PROBLEM:
Go through each line of the records below and count those with the word "script"; give only the total.

GIVEN DATA:
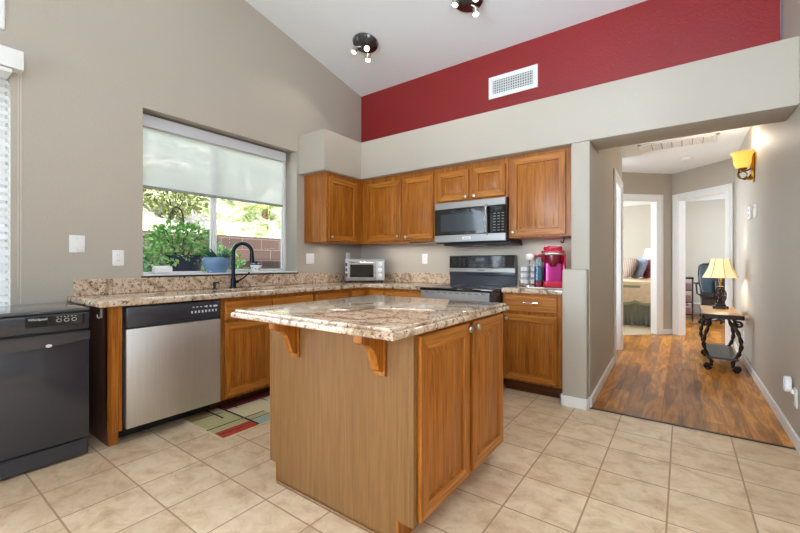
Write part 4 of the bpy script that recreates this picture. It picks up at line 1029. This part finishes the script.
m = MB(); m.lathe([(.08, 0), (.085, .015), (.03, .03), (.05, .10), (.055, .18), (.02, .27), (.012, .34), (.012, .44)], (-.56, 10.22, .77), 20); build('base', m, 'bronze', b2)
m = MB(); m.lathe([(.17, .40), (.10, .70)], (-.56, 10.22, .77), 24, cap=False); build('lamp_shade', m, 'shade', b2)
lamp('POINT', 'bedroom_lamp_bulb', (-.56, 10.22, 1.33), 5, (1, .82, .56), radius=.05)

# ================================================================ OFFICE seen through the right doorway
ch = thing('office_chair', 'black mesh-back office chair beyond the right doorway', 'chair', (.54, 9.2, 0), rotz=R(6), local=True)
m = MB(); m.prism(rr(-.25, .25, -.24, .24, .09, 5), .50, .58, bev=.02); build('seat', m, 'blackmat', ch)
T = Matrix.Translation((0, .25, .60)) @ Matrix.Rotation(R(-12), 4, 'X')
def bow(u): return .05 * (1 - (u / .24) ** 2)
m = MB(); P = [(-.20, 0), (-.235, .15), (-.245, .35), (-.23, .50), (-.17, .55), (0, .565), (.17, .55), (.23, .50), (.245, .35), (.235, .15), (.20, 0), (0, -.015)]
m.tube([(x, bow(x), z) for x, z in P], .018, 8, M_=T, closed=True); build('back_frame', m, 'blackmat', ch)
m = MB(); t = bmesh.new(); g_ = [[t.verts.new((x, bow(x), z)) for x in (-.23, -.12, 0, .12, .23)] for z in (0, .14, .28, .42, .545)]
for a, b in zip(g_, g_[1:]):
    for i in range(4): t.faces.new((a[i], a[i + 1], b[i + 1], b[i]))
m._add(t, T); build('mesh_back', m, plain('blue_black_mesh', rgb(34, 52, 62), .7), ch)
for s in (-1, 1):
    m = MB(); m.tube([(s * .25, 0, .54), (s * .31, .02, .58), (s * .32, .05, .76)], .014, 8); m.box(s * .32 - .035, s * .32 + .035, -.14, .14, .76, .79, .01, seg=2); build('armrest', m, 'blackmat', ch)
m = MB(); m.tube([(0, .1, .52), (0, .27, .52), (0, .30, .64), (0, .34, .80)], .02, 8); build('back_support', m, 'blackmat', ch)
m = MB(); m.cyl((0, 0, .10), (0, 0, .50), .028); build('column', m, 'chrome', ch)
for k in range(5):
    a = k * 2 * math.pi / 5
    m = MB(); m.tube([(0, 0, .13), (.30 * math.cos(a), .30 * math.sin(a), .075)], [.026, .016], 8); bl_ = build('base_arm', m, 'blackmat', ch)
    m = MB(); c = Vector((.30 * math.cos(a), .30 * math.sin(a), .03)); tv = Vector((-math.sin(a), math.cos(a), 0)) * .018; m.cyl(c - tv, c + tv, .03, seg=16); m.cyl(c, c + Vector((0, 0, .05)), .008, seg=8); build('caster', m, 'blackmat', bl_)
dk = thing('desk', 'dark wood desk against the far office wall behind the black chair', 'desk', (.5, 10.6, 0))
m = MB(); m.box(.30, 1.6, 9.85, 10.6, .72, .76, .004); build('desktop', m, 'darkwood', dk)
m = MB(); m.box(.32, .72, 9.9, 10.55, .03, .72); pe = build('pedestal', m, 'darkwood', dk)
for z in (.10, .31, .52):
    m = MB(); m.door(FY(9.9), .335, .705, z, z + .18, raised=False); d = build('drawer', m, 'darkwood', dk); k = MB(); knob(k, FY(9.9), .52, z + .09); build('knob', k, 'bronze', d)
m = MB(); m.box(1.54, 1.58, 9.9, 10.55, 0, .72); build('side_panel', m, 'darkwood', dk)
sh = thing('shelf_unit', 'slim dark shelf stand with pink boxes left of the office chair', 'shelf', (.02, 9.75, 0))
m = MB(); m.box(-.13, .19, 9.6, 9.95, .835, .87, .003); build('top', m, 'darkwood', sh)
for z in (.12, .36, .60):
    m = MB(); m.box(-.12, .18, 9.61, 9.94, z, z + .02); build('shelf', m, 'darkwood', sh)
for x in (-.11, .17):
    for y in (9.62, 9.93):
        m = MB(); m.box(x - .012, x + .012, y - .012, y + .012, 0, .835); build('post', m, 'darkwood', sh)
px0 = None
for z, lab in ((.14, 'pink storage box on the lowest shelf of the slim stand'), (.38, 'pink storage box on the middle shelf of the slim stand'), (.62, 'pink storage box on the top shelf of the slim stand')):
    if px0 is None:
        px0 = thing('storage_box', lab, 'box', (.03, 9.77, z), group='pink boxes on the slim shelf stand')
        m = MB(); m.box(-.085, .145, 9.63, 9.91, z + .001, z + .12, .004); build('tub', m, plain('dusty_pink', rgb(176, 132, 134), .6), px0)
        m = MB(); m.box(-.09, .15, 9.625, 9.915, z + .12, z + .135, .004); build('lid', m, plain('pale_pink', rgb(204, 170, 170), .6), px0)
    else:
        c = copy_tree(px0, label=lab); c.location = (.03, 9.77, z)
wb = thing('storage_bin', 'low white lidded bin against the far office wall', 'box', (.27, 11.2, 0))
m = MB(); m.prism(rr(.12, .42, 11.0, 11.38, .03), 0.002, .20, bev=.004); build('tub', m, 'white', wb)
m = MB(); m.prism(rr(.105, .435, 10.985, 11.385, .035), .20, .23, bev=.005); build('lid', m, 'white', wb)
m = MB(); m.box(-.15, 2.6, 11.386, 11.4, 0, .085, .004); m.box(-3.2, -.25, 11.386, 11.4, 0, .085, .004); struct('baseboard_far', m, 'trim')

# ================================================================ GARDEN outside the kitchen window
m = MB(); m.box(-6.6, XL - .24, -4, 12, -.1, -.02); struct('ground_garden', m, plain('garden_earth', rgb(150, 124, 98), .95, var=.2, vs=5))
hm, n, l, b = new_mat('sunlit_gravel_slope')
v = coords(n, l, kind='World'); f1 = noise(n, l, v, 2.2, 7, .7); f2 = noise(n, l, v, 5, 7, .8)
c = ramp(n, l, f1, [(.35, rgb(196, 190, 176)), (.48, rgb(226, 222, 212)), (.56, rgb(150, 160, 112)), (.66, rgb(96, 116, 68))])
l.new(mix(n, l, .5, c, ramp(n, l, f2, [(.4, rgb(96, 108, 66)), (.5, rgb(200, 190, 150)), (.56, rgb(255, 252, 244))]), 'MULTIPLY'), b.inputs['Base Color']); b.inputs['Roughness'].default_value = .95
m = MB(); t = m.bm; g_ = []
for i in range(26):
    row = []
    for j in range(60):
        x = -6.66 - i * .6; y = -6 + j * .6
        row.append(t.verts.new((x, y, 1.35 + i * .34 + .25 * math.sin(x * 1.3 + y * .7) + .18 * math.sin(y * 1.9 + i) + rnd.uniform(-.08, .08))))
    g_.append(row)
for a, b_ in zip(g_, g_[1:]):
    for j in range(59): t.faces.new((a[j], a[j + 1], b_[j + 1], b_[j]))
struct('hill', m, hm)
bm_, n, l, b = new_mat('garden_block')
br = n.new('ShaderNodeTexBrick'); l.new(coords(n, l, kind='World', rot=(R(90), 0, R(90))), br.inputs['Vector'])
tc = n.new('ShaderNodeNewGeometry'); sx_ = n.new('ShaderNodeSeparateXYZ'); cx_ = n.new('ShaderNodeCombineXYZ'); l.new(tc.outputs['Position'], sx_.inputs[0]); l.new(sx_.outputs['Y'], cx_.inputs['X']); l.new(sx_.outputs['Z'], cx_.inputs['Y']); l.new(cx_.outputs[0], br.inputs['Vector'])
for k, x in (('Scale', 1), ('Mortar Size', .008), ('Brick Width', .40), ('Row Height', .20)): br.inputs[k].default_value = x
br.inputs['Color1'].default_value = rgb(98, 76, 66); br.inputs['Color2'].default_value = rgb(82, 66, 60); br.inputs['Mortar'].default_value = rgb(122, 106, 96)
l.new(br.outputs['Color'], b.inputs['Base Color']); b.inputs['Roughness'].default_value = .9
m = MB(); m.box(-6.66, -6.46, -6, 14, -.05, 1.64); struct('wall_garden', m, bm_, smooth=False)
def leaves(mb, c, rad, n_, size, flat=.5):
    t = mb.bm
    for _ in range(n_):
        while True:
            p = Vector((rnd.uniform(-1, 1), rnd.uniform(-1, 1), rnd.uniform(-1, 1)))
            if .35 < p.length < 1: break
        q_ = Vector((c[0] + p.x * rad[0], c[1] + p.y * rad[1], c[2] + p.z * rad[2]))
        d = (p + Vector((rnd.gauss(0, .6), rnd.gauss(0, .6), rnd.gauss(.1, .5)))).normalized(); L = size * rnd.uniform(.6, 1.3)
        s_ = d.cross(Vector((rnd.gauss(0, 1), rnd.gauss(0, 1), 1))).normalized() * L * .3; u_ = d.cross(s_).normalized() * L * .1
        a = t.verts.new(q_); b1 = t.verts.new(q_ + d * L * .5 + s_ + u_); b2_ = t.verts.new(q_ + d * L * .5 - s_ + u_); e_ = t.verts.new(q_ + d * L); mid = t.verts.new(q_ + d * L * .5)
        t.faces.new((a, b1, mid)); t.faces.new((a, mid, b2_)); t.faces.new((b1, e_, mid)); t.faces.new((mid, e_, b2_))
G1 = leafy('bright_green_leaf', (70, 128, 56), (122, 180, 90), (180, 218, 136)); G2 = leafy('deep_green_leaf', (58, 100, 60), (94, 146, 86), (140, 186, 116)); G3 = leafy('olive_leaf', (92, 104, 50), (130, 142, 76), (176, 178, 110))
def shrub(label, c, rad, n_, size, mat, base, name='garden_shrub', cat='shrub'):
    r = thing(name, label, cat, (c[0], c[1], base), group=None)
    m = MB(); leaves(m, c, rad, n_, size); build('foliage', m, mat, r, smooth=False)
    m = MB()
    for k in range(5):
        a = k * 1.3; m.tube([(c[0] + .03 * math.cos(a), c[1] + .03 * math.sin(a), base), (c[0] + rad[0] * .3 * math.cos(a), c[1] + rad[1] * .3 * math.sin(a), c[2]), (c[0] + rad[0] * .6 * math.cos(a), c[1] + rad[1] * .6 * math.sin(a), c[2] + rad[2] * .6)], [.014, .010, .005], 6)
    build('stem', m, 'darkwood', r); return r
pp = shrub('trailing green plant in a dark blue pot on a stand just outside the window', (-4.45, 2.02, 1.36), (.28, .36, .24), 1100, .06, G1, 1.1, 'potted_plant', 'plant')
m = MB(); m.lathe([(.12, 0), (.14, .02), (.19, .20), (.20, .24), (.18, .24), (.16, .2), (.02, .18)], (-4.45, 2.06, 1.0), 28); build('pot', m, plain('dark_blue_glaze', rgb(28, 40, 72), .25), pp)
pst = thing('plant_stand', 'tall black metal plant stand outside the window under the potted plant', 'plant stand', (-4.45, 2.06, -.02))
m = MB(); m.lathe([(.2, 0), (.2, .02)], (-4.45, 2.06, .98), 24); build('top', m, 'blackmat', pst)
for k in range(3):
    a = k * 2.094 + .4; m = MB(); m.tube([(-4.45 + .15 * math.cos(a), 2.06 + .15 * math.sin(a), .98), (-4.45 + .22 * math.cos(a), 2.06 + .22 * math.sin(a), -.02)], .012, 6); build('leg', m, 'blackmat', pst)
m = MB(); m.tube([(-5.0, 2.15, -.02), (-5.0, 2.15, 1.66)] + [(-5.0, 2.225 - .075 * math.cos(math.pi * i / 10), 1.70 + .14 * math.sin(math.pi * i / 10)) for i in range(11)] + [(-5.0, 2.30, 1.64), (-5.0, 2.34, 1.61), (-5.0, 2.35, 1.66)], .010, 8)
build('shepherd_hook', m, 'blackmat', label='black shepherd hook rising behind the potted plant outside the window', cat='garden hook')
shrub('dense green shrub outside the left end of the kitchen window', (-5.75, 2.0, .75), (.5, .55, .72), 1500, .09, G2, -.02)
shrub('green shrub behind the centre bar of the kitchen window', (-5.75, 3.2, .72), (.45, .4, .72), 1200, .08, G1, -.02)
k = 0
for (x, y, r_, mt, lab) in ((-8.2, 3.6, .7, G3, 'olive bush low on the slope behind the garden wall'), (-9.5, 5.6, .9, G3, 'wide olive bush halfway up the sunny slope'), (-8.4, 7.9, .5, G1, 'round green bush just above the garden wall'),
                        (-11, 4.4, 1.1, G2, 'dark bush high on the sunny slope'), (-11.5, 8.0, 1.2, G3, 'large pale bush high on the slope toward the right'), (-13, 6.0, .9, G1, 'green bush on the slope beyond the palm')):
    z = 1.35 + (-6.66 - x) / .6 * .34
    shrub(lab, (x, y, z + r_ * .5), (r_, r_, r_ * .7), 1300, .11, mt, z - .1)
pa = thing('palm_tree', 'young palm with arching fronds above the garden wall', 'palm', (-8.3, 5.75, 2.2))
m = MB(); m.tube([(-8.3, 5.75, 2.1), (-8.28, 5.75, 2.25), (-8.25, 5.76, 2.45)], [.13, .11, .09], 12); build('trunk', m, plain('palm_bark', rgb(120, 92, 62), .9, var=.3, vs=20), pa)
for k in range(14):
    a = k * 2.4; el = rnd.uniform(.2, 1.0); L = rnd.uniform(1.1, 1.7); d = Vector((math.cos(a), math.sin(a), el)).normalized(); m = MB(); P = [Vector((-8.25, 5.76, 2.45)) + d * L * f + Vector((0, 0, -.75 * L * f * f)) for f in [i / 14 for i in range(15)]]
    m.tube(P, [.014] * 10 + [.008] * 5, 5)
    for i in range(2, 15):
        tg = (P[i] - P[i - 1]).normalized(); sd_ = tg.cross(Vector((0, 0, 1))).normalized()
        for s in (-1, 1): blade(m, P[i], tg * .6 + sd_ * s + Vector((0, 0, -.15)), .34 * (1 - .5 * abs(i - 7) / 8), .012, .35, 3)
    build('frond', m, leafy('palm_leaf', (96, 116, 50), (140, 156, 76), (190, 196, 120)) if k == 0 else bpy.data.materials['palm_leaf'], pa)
...
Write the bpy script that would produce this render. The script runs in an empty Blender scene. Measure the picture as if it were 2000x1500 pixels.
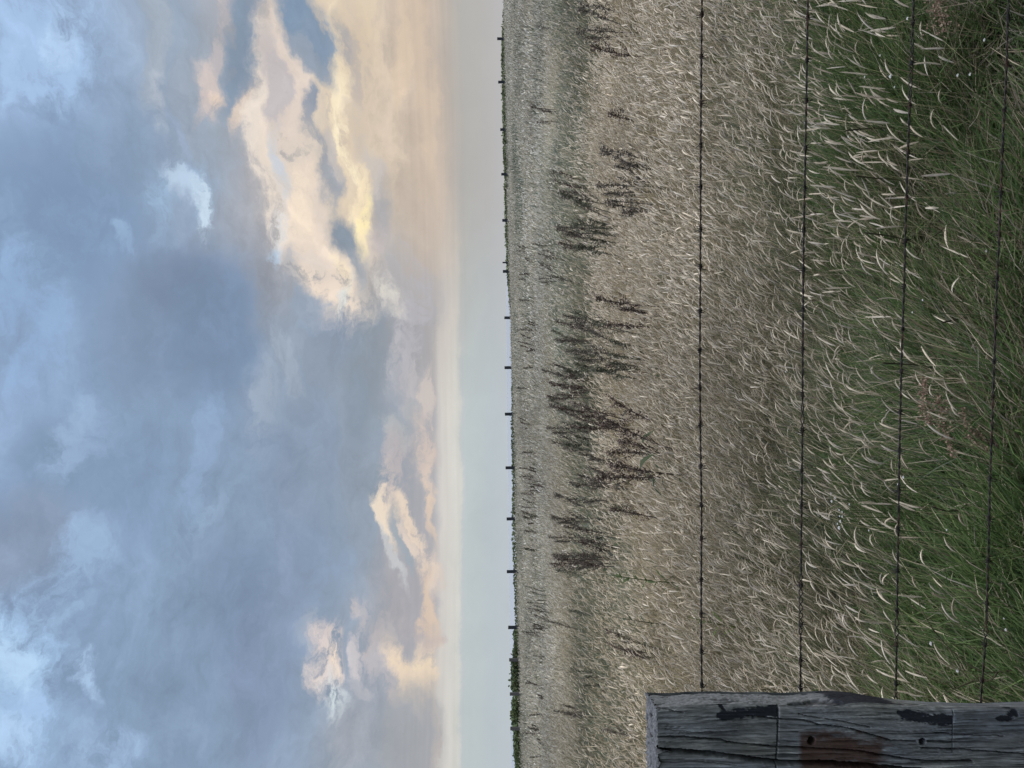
--
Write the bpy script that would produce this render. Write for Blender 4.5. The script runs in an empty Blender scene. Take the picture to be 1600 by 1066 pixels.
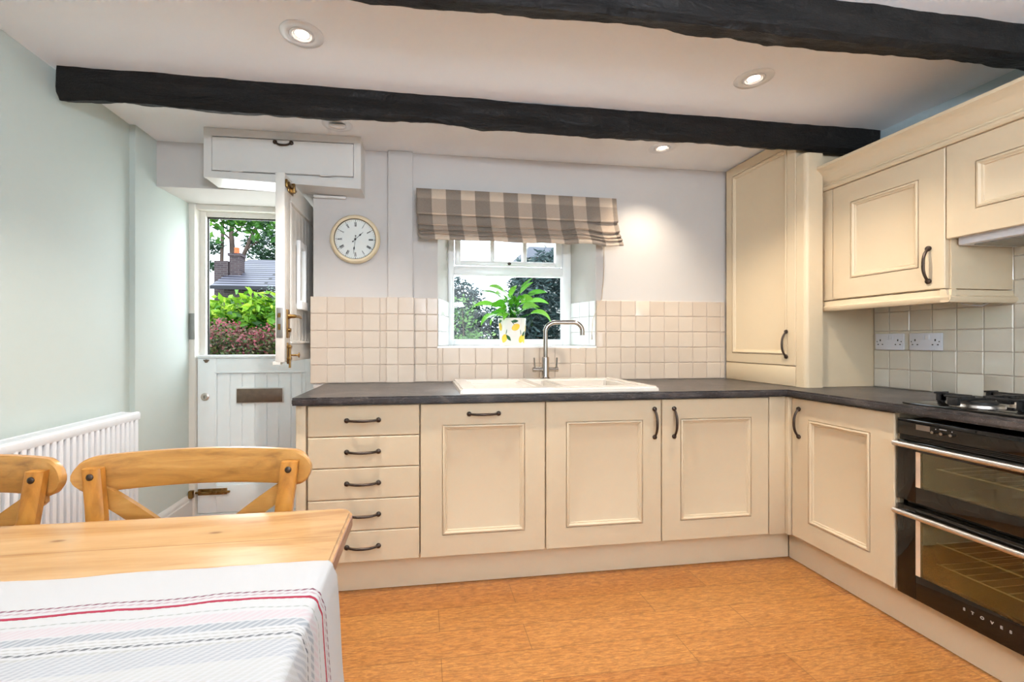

TASK ANSWER:
3